Wednesday, December 2nd, 2009 at 3:40 pm

The Attorney-General has announced:

Attorney-General Christopher Finlayson said he had confirmed today that the Judicial Conduct Commissioner has received a complaint relating to Justice  Wilson’s failure to recuse himself from a Court of Appeal case despite the nature and extent of his financial relationship with counsel in the case. …

“The matter is now with the Judicial Conduct Commissioner,” Mr Finlayson said. “The law requires that the Commissioner makes a preliminary examination, during which he may make any enquiries and look at any relevant court documents.”

“At the end of the preliminary examination, the Commissioner must either dismiss the complaint, or refer the complaint to the Chief Justice, or recommend that the Attorney-General appoint a Judicial Conduct Panel to inquire into any matter concerning the conduct of the Judge.”

This is no minor thing, as Justice Wilson sits on the Supreme Court.

The Press editorial also touches on him:

The Supreme Court’s decision last week to recall a decision it made earlier this year, and direct a new hearing of an important case because of concerns about the risk of the appearance of bias by one of its own judges, is unprecedented in New Zealand.

Which does show the system works.

It not only raises doubts about the judgment of the judge involved but it also re-ignites debate made at the time the Supreme Court was established about whether, with judges drawn entirely from New Zealand’s small legal talent pool, such problems are unavoidable.

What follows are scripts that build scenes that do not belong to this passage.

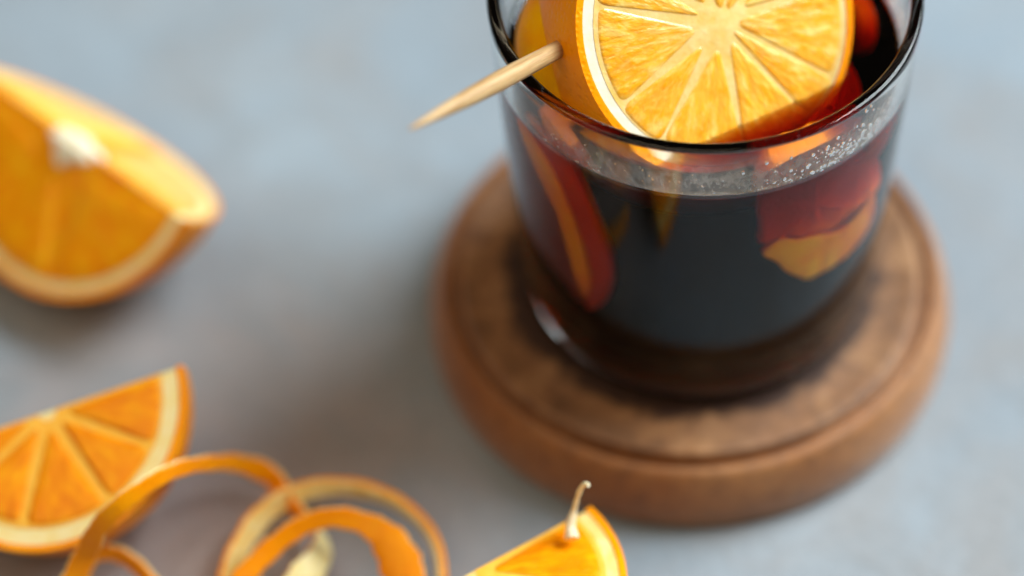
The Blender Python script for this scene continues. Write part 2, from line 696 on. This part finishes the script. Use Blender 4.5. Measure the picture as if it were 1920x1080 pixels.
def wheel(t, Rs, za, zb, nseg, flesh, zest, pith, rot=0, both=False, zt=.0013, pt=.0036, memb=None, hp=.0005, gap=.00022, ecc=0.0):
    """thick round slice: a sphere of radius Rs cut at local z = za (the face) and z = zb"""
    memb = memb or M_MEMB
    ra, rb = math.sqrt(Rs * Rs - za * za), math.sqrt(Rs * Rs - zb * zb)
    n = 14
    outer = []
    for i in range(n + 1):
        z = zb + (za - zb) * i / n
        outer.append((math.sqrt(Rs * Rs - z * z), z))
    inner = [(math.sqrt((Rs - zt) ** 2 - min(z * z, (Rs - zt) ** 2 * .99)), z) for r, z in outer]
    lathe("peel", outer + inner[::-1], zest, t, 96)
    body = [(0, zb + .0002)] + [(r - .00005, min(max(z, zb + .0002), za - .0002)) for r, z in inner] + [(0, za - .0002)]
    lathe("pith", body, pith, t, 96)
    lathe("membrane", [(0, za - .0006), (ra - pt + .0002, za - .0006), (ra - pt + .0002, za - .00012), (ra * .12, za - .00012), (0, za + .0003)], memb, t, 64).location.x = ecc
    angs = [rot + 2 * math.pi * (i + random.uniform(-.27, .27)) / nseg for i in range(nseg)]
    for i in range(nseg):
        a0, a1 = angs[i], angs[(i + 1) % nseg] + (2 * math.pi if i == nseg - 1 else 0)
        r0 = ra * random.uniform(.03, .17)
        ol = [(x + ecc, y) for x, y in sector(r0, ra - pt - random.uniform(0, .0009), a0, a1, gap * random.uniform(.3, 1.5))]
        pillow("segment", ol, lambda x, y, z: Vector((x, y, za + z)), hp, flesh, t)
        if both:
            ol = sector(r0, rb - pt, a0, a1, .0005)
            pillow("segment", ol, lambda x, y, z: Vector((x, y, zb - z)), .0006, flesh, t)


def quarter(t, Rs, nseg, rot=0., core=.0028, zt=.0014, pt=.0042, fl=None, flb=None, pith=None, zest=None, gap=.00035, memb=None, white=0):
    """quarter of an orange: local x is the shared edge, y runs down face A, z runs down face B"""
    fl, flb, pith, zest = fl or M_FLESH, flb or M_FLESH_L, pith or M_PITH, zest or M_ZEST

    def shell(name, ro, ri, mat, off):
        na, nb = 30, 16
        vs, fs = [], []
        for lay in (ro, ri):
            for i in range(na + 1):
                a = math.pi * i / na                      # along x
                for j in range(nb + 1):
                    b = math.pi / 2 * j / nb
                    vs.append(Vector((lay * math.cos(a), lay * math.sin(a) * math.cos(b) + off, lay * math.sin(a) * math.sin(b) + off)))
        L = (na + 1) * (nb + 1)
        for i in range(na):
            for j in range(nb):
                q = [i * (nb + 1) + j, (i + 1) * (nb + 1) + j, (i + 1) * (nb + 1) + j + 1, i * (nb + 1) + j + 1]
                fs.append(q)
                if ri > 0:
                    fs.append([L + k for k in q[::-1]])
            for j in (0, nb):
                a, b = i * (nb + 1) + j, (i + 1) * (nb + 1) + j
                fs.append([a, b, L + b, L + a])
        o = mesh(name, vs, fs, mat, t)
        return o
    shell("peel", Rs, Rs - zt, zest, 0)
    # pith body: the solid quarter inside the peel, its two cut faces a hair below the peel's edge
    na, nb, off = 30, 12, .00025
    ro = Rs - zt - .00005
    vs, fs = [], []
    for i in range(na + 1):
        a = math.pi * i / na
        for j in range(nb + 1):
            b = math.pi / 2 * j / nb
            vs.append(Vector((ro * math.cos(a), max(off, ro * math.sin(a) * math.cos(b)), max(off, ro * math.sin(a) * math.sin(b)))))
    for i in range(na):
        for j in range(nb):
            fs.append([i * (nb + 1) + j, (i + 1) * (nb + 1) + j, (i + 1) * (nb + 1) + j + 1, i * (nb + 1) + j + 1])
    c = len(vs)
    for i in range(na + 1):
        vs.append(Vector((ro * math.cos(math.pi * i / na), off, off)))
    for i in range(na):
        for j in (0, nb):
            a, b = i * (nb + 1) + j, (i + 1) * (nb + 1) + j
            fs.append([a, b, c + i + 1, c + i])
    mesh("pith", vs, fs, pith, t)
    # thin skins between the segments, flush in both faces
    vs, fs = [], []
    rm, rc_ = Rs - pt + .0002, core * .9
    for i in range(25):
        a = math.pi * i / 24
        for q in (rc_, rm):
            vs.append(Vector((q * math.cos(a), max(.0003, q * math.sin(a)), off - .00012)))
            vs.append(Vector((q * math.cos(a), off - .00012, max(.0003, q * math.sin(a)))))
    for i in range(24):
        for k in (0, 1):
            fs.append([i * 4 + k, i * 4 + 2 + k, i * 4 + 6 + k, i * 4 + 4 + k])
    mesh("membrane", vs, fs, memb or M_MEMB, t, fix=False)
    # face A: radial segments
    angs = [0] + [math.pi * (i + rot + random.uniform(-.24, .24)) / nseg for i in range(1, nseg)] + [math.pi]
    for i in range(nseg):
        lo = .0006 if i == 0 else 0
        ol = sector(core * random.uniform(.9, 1.5), Rs - pt - random.uniform(0, .0005), angs[i], angs[i + 1], gap)
        ol = [(x, max(y, .0005)) for x, y in ol]
        pillow("segment", ol, lambda x, y, z: Vector((x, y, off - z)), .0005, fl, t)
    if white:                                            # spongy white heart of the fruit, on both cut faces
        for k in (0, 1):
            ol = [(white * (1 + .22 * math.sin(3 * a + k) + .12 * math.sin(7 * a)) * math.cos(a) * (1.25 if k else 1),
                   max(.0004, white * (1 + .3 * math.sin(4 * a + 1)) * math.sin(a))) for a in [math.pi * q / 18 for q in range(19)]]
            pillow("core", ol, (lambda x, y, z: Vector((x, y, off - z))) if k == 0 else (lambda x, y, z: Vector((x, off - z, y))), .0009, M_PITH, t)
    # face B: a segment on each side of the core
    for s in (-1, 1):
        ol = sector(core, Rs - pt, .02, math.pi / 2 - .03, .0008)
        ol = [(s * (x + .0006), max(y, .0006)) for x, y in ol]
        if s < 0:
            ol = ol[::-1]
        pillow("segment", ol, lambda x, y, z: Vector((x, off - z, y)), .0008, flb, t)


def frame_from_image(px, py, z, X, Y):
    """matrix of a wedge whose axes project along the given image rows (right, down)"""
    p = at(px, py, z)
    r, d, f = view_frame(p)
    X, Y = Vector(X).normalized(), Vector(Y)
    Y = (Y - X * X.dot(Y)).normalized()
    Z = X.cross(Y)
    cols = [r * X[i] + d * Y[i] + f * Z[i] for i in range(3)]
    m = Matrix((cols[0], cols[1], cols[2])).transposed().to_4x4()
    m.translation = p
    return m


# the three wedges on the table
RW = .0350
t = thing("orange_wedge", "large quarter of orange lying alone above the smaller wedge, bright white core on its edge", "orange wedge",
          frame_from_image(138, 263, RW * 1.003, (197, -129, 177), (147, 254, 24)), "orange wedges on the table")
quarter(t, RW, 3, 0, .0058, pith=M_PITH_Y, gap=.00005, memb=M_FLESH, white=.0056)
RW2 = .0294
t = thing("orange_wedge", "orange wedge showing fanned segments, behind the thin end of the looping peel", "orange wedge",
          frame_from_image(88, 770, RW2 * 1.003, (255, 60, 99), (-88, 255, 75)), "orange wedges on the table")
quarter(t, RW2, 5, 0, .0022, pith=M_PITH_Y, pt=.0050, fl=M_FLESH_D)
RW3 = .0318
m3 = frame_from_image(868, 1078, RW3 * 1.003, (240, 180, 0), (-128, 171, 211))
t3 = thing("orange_wedge", "orange wedge with a curled white thread at its tip, in front of the coaster", "orange wedge",
           m3, "orange wedges on the table")
quarter(t3, RW3, 5, 0, .003, fl=M_FLESH_D, pith=M_CREAM)


def tube(name, pts, rad, mat, parent=None, n=8):
    vs, fs = [], []
    P = [Vector(p) for p in pts]
    ref = Vector((.3, .2, 1)).normalized()
    for i, p in enumerate(P):
        d = (P[min(i + 1, len(P) - 1)] - P[max(i - 1, 0)]).normalized()
        a = d.cross(ref).normalized()
        b = d.cross(a)
        for k in range(n):
            an = 2 * math.pi * k / n
            vs.append(p + (a * math.cos(an) + b * math.sin(an)) * rad[i])
    for i in range(len(P) - 1):
        for k in range(n):
            l = (k + 1) % n
            fs.append((i * n + k, i * n + l, (i + 1) * n + l, (i + 1) * n + k))
    fs.append(tuple(range(n - 1, -1, -1)))
    fs.append(tuple(range((len(P) - 1) * n, len(P) * n)))
    return mesh(name, vs, fs, mat, parent)


# thread of pith standing off the third wedge's tip
inv = m3.inverted()
zt3 = RW3
th_px = [(1072, 1010, 0), (1070, 985, .001), (1076, 958, .003), (1082, 935, .006), (1088, 918, .009), (1096, 908, .011), (1104, 910, .0115)]
pts = [inv @ at(x, y, zt3 + h) for x, y, h in th_px]
tube("pith_thread", spline([tuple(p) for p in pts], 5), [.0015 - .0010 * min(1, i / 12) + .00006 * math.sin(i * 1.1) * (i < 20) for i in range(31)], M_STRAND, t3)

# ------------------------------------------------------------------ the slice on the pick
pc = at(1345, 42, .1020)
r_, d_, f_ = view_frame(pc)
ang = R(24)
nz = (-f_ * math.cos(ang) + r_ * math.sin(ang)).normalized()
ny = (-d_ - nz * (-d_).dot(nz)).normalized()
nx = ny.cross(nz)
RS, ZA, ZBK = .0312, .0110, -.0060
ms = Matrix((nx, ny, nz)).transposed().to_4x4()
sc_ = pc - nz * ZA
ms.translation = sc_
sl = thing("orange_slice", "thick round orange slice on the wooden pick, leaning out of the glass", "orange slice", ms, "orange pieces in the glass")
wheel(sl, RS, ZA, ZBK, 11, M_FLESH_S, M_ZEST, M_PITH, .25, memb=M_MEMB_S, hp=.00010, gap=.00014, pt=.0028, ecc=.0010)


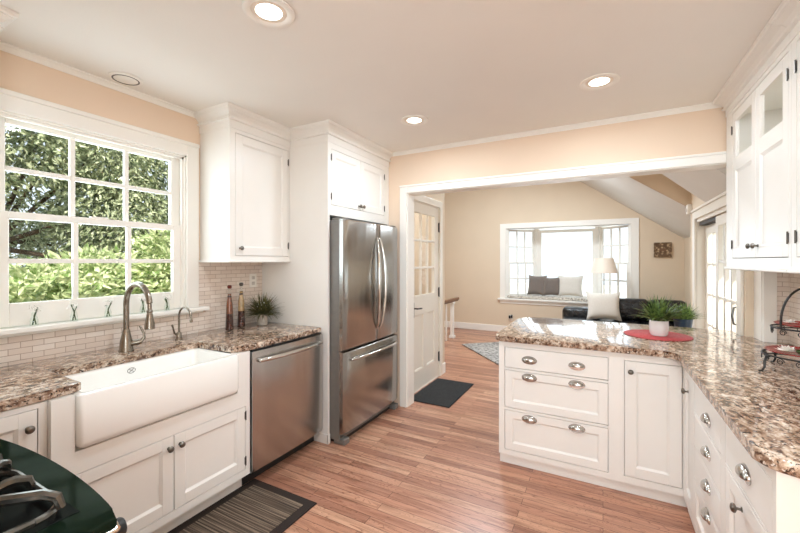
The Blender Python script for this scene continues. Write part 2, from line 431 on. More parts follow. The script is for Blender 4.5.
# proto hardware (meshes only, objects removed from scene after use)
PROTO = {}
def proto(name, mb, mat, smooth=True):
    o = mb.build(name, mat, None, smooth); COL.objects.unlink(o); PROTO[name] = o; return o
kb = MB(); kb.lathe([(.0085, 0), (.0085, .002), (.0045, .004), (.0045, .013), (.009, .016), (.0145, .019), (.0155, .024), (.0125, .029), (.006, .0315), (.001, .032)], 20)
proto('knob', kb, 'pewter')
def cup_mb():
    b = MB(); n1, n2 = 22, 8; a, h, pr_ = .046, .027, .024
    for k_, (s_, rev) in enumerate(((1.0, False), (.90, True))):
        g = []
        for i in range(n1 + 1):
            th = PI * i / n1; g.append([b.bm.verts.new((-a * s_ * math.cos(th), h * s_ * math.sin(th) ** .8 * math.cos(PI * .54 * j / n2), pr_ * s_ * math.sin(th) ** .8 * math.sin(PI * .54 * j / n2) + .001)) for j in range(n2 + 1)])
        for i in range(n1):
            for j in range(n2): b.bm.faces.new((g[i][j], g[i + 1][j], g[i + 1][j + 1], g[i][j + 1]))
    # flat back flange
    pts = [(.050 * math.cos(2 * PI * i / 28), .002 + .028 * math.sin(2 * PI * i / 28)) for i in range(28)]
    b.prism(pts, 0, .002)
    return b
proto('cup_pull', cup_mb(), 'nickel')
hb = MB(); hb.tube([(0, -.028, .004), (0, .028, .004)], .0036, 8); hb.lathe([(.004, 0), (.001, .006)], 8)
hb.box(-.007, .007, -.022, .022, -.001, .0015)
proto('hinge', hb, 'hinge')

def shaker(fm, u0, u1, v0, v1, rail=.056, th=.019, rec=.008, flat=False, glass_top=None):
    b = MB(fm)
    if flat:
        b.box(u0, u1, v0, v1, -th, 0, .0015, 1); return b
    b.box(u0, u0 + rail, v0, v1, -th, 0, .0012, 1); b.box(u1 - rail, u1, v0, v1, -th, 0, .0012, 1)
    b.box(u0 + rail, u1 - rail, v0, v0 + rail, -th, 0, .0012, 1); b.box(u0 + rail, u1 - rail, v1 - rail, v1, -th, 0, .0012, 1)
    regs = [(v0 + rail, v1 - rail)]
    if glass_top:
        ga, gb = glass_top   # solid lower panel up to ga, cross rail ga..gb, glass above
        b.box(u0 + rail, u1 - rail, ga, gb, -th, 0, .0012, 1); regs = [(v0 + rail, ga)]
    for (p0, p1) in regs:
        U0, U1 = u0 + rail, u1 - rail
        b.box(U0 - .004, U1 + .004, p0 - .004, p1 + .004, -th + .002, -rec - .003)
        s_ = .011   # sloped bead round the panel
        A = [(U0, p0), (U1, p0), (U1, p1), (U0, p1)]; Bq = [(U0 + s_, p0 + s_), (U1 - s_, p0 + s_), (U1 - s_, p1 - s_), (U0 + s_, p1 - s_)]
        for i in range(4):
            j = (i + 1) % 4
            b.poly([(A[i][0], A[i][1], -.002), (A[j][0], A[j][1], -.002), (Bq[j][0], Bq[j][1], -rec - .002), (Bq[i][0], Bq[i][1], -rec - .002)])
    return b
def faceframe(fm, u0, u1, v0, v1, holes, th=.019):
    us = sorted({u0, u1, *[h[0] for h in holes], *[h[1] for h in holes]}); vs = sorted({v0, v1, *[h[2] for h in holes], *[h[3] for h in holes]})
    b = MB(fm)
    inside = lambda u, v: any(h[0] < u < h[1] and h[2] < v < h[3] for h in holes)
    for v_a, v_b in zip(vs, vs[1:]):
        run = None
        for u_a, u_b in zip(us, us[1:]):
            solid = not inside((u_a + u_b) / 2, (v_a + v_b) / 2)
            if solid and run is None: run = u_a
            if not solid and run is not None: b.box(run, u_a, v_a, v_b, -th, 0); run = None
        if run is not None: b.box(run, us[-1], v_a, v_b, -th, 0)
    return b
G = .0036  # gap round inset fronts
def cabinet(name, loc, label, fm, u0, u1, v0, v1, depth, fronts, toe=None, group=None, cat='cabinet', extra_body=None):
    """fronts: dicts kind door/drawer, u0,u1,v0,v1, hw=[(type,u,v)], hinge side"""
    t = thing(name, loc, label, cat, group)
    holes = [(f['r'][0] - G, f['r'][1] + G, f['r'][2] - G, f['r'][3] + G) for f in fronts]
    b = faceframe(fm, u0, u1, v0, v1, holes)
    # carcass: sides, top, bottom, back
    for a in (u0, u1 - .018): b.box(a, a + .018, v0, v1, -depth, -.019)
    b.box(u0 + .018, u1 - .018, v0, v0 + .018, -depth, -.019); b.box(u0 + .018, u1 - .018, v1 - .018, v1, -depth, -.019)
    b.box(u0 + .018, u1 - .018, v0 + .018, v1 - .018, -depth, -depth + .01)
    b.box(u0 + .018, u1 - .018, v0 + .018, v1 - .018, -.032, -.026) if not any(f.get('glass') for f in fronts) else None
    if toe:
        t0, t1, tn = toe; b.box(u0, u1, t0, t1, -depth + .05, tn)
    if extra_body: extra_body(b)
    b.build('carcass', 'cab', t)
    for f in fronts:
        r = f['r']
        d = shaker(fm, *r, flat=f.get('flat', False), glass_top=f.get('glass'), rail=f.get('rail', .056)).build(f['k'], 'cab', t)
        if f.get('glass'):
            g = MB(fm); rl = f.get('rail', .056); g.box(r[0] + rl - .004, r[1] - rl + .004, f['glass'][1] - .004, r[3] - rl + .004, -.012, -.008); g.build('glass_pane', 'glass', d)
        for (ty, u, v) in f.get('hw', []):
            put(PROTO[ty], ty, d, fm @ Matrix.Translation((u, v, 0)))
        for (u, v) in f.get('hinges', []):
            put(PROTO['hinge'], 'hinge', d, fm @ Matrix.Translation((u, v, 0)))
    return t

# ================================================================== STRUCTURE
CEIL = 2.515
XL, XR = -2.63, 1.05
YP = 3.30
RX = -1.9; RZ = 3.99          # ridge of the vaulted room
def Sz(x): return 2.64 - .71 * x
struct('floor', MB().box(-5, 1.25, -2.7, 8.3, -.12, 0), 'floor')
struct('ceiling', MB().box(XL - .15, XR + .15, -2.7, YP + .05, CEIL, CEIL + .1), 'ceil')
W0, W1, WZ0, WZ1 = .668, 1.665, 1.10, 2.195
wl = MB(); T = .15
wl.box(XL - T, XL, -.45, W0, 0, CEIL + .05).box(XL - T, XL, W1, YP + .02, 0, CEIL + .05).box(XL - T, XL, W0, W1, 0, WZ0 - .03).box(XL - T, XL, W0, W1, WZ1, CEIL + .05)
struct('wall_left', wl, 'wall')
struct('wall_near', MB().box(XL - T, -.78, -.45, -.30, 0, CEIL + .05), 'wall')
struct('wall_near_side', MB().box(-.93, -.78, -2.7, -.45, 0, CEIL + .05), 'wall')
struct('wall_behind', MB().box(-.93, -.75, -2.7, -2.55, 0, CEIL + .05).box(.95, XR + T, -2.7, -2.55, 0, CEIL + .05).box(-.75, .95, -2.7, -2.55, 0, .85).box(-.75, .95, -2.7, -2.55, 2.15, CEIL + .05), 'wall')
struct('trim_added_window_behind', MB().box(-.83, -.74, -2.55, -2.53, .80, 2.2).box(.94, 1.03, -2.55, -2.53, .80, 2.2).box(-.83, 1.03, -2.55, -2.53, 2.12, 2.22).box(-.85, 1.04, -2.55, -2.49, .80, .85).box(.07, .12, -2.62, -2.58, .85, 2.15), 'trim')  # frame of the added window, its wall hole lets the fill in
struct('wall_right', MB().box(XR, XR + T, -2.7, -1.8, 0, CEIL + .05).box(XR, XR + T, -.70, YP + .14, 0, CEIL + .05).box(XR, XR + T, -1.8, -.70, 0, .85).box(XR, XR + T, -1.8, -.70, 2.15, CEIL + .05), 'wall')
struct('trim_added_window_right', MB().box(XR - .02, XR, -1.88, -1.79, .8, 2.2).box(XR - .02, XR, -.71, -.62, .8, 2.2).box(XR - .02, XR, -1.79, -.71, 2.13, 2.2).box(XR - .05, XR, -1.9, -.6, .8, .85).box(XR + .05, XR + .08, -1.27, -1.23, .85, 2.15), 'trim')  # frame of the added side window, opened for fill light
HZ = 2.105; OX0, OX1 = -1.70, .925
wp = MB()
wp.box(XL - T, OX0 - .0, YP, YP + .14, 0, CEIL + .1).box(OX0, OX1, YP, YP + .14, HZ, CEIL + .1).box(OX1, XR + T, YP, YP + .14, 0, CEIL + .1)
struct('wall_partition', wp, 'wall')
struct('wall_gable', MB().box(-5, 1.3, YP + .06, YP + .139, CEIL + .1, 4.1), 'beige')
# jamb liner + casing of the opening
oj = MB()
oj.box(OX0, OX0 + .012, YP, YP + .14, 0, HZ).box(OX1 - .012, OX1, YP, YP + .14, 0, HZ).box(OX0, OX1, YP, YP + .14, HZ - .012, HZ)
struct('trim_opening_jamb', oj, 'trim')
oc = MB()
for (a, b_, c, d) in ((OX0 - .068, OX0 + .006, 0, HZ + .068), (OX1 - .006, OX1 + .06, 0, HZ + .068), (OX0 + .006, OX1 - .006, HZ - .006, HZ + .068)):
    oc.box(a, b_, YP - .018, YP, c, d, .003, 1)
oc.box(OX0 - .068, OX1 + .06, YP - .026, YP - .01, HZ + .052, HZ + .07, .003, 1)
struct('trim_opening_casing', oc, 'trim')
# far room
YB = 7.7
struct('wall_far_right', MB().box(.87, 1.0, YP + .14, 3.56, 0, 3.3).box(.87, 1.0, 5.0, 5.30, 0, 3.3).box(.87, 1.0, 3.56, 5.0, 1.88, 3.3), 'beige')
struct('wall_far_right_end', MB().box(1.18, 1.3, 5.18, YB + .15, 0, 3.0).box(.99, 1.18, 5.18, 5.30, 0, 3.3), 'beige')
struct('wall_added_dark_panel', MB().box(1.0, 1.32, 5.155, 5.179, -.1, 3.2), 'dark_panel')  # dark panel added to hide the sunlit wall and grey the door panes
BX0, BX1, BZ0, BZ1 = -1.735, .447, .70, 2.085
wb = MB(); wb.box(-5, BX0, YB, YB + .15, 0, 4.2).box(BX1, 1.3, YB, YB + .15, 0, 4.2).box(BX0, BX1, YB, YB + .15, 0, BZ0 - .05).box(BX0, BX1, YB, YB + .15, BZ1, 4.2)
struct('wall_back', wb, 'beige')
struct('wall_far_left', MB().box(-4.35, -4.2, 3.4, YB + .15, 0, 3.2), 'beige')
struct('wall_hall_return', MB().box(-4.3, -1.80, 4.46, 4.56, 0, 4.0), 'beige')
DY0, DY1, DZ = 3.555, 4.385, 2.10
struct('wall_hall_side', MB().box(-1.92, -1.80, YP + .14, DY0, 0, 4.0).box(-1.92, -1.80, DY1, 4.46, 0, 4.0).box(-1.92, -1.80, DY0, DY1, DZ, 4.0), 'beige')
struct('wall_hall_back', MB().box(-3.3, -3.2, YP + .14, 4.46, 0, 2.6), 'beige')
struct('ceiling_hall', MB().box(-3.3, -1.9, YP + .10, 4.5, 2.5, 2.6), 'ceil')
def slope(y0, y1, xa, xb, th=.08, f=Sz):
    b = MB(); pts = [(xa, f(xa)), (xb, f(xb)), (xb, f(xb) + th), (xa, f(xa) + th)]
    A = [(x, y0, z) for x, z in pts]; Bq = [(x, y1, z) for x, z in pts]
    vs = [b.bm.verts.new(p) for p in A + Bq]
    for f in ((0, 1, 2, 3), (7, 6, 5, 4), (0, 4, 5, 1), (1, 5, 6, 2), (2, 6, 7, 3), (3, 7, 4, 0)): b.bm.faces.new([vs[i] for i in f])
    return b
struct('ceiling_slope_far', slope(5.30, YB + .1, RX, 1.3), 'slope')
struct('ceiling_slope_near', slope(YP + .14, 4.43, RX, 1.2, .08, lambda x: 2.295 - .90 * (x - .486)), 'slope')
struct('ceiling_slope_middle', slope(4.41, 5.30, RX, -.79), 'slope')
struct('ceiling_dormer', MB().box(-.79, 1.1, 4.41, 5.30, 3.2, 3.28), 'slope')
for nm, y in (('wall_dormer_cheek_far', 5.29), ('wall_dormer_cheek_near', 4.385)):
    b = MB(); nearf = lambda x: 2.325 - .90 * (x - .486); ff_ = nearf if y < 5 else Sz; A = [(-.45, ff_(-.45)), (1.1, ff_(1.1)), (1.1, 3.25), (-.45, 3.25)] if y < 5 else [(-.80, Sz(-.80)), (1.1, Sz(1.1)), (1.1, 3.25), (-.80, 3.25)]
    vs = [b.bm.verts.new((x, yy, z)) for yy in (y, y + .03) for x, z in A]
    for f in ((0, 1, 2, 3), (7, 6, 5, 4), (0, 4, 5, 1), (1, 5, 6, 2), (2, 6, 7, 3), (3, 7, 4, 0)): b.bm.faces.new([vs[i] for i in f])
    struct(nm, b, 'beige')
b = MB(); vs = [b.bm.verts.new(p) for y in (YP + .1, YB + .1) for p in ((-4.3, y, 2.29), (RX, y, RZ), (RX, y, RZ + .08), (-4.3, y, 2.37))]
for f in ((0, 1, 2, 3), (7, 6, 5, 4), (0, 4, 5, 1), (1, 5, 6, 2), (2, 6, 7, 3), (3, 7, 4, 0)): b.bm.faces.new([vs[i] for i in f])
struct('ceiling_slope_left', b, 'slope')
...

There is little question that, at the least, the episode is a serious embarrassment for the Supreme Court. …

At the time, the judge was a new appointee on the Court of Appeal. He was soon afterwards elevated to the Supreme Court, after an extremely short time on the Appeal Court and ahead of other more experienced and more intellectually distinguished Appeal Court judges. This lapse inevitably raises a question about whether he has sufficient sensitivity of judgment to entitle him to sit on the country’s highest court.

I will be interested to see the report of the Judicial Conduct Commissioner.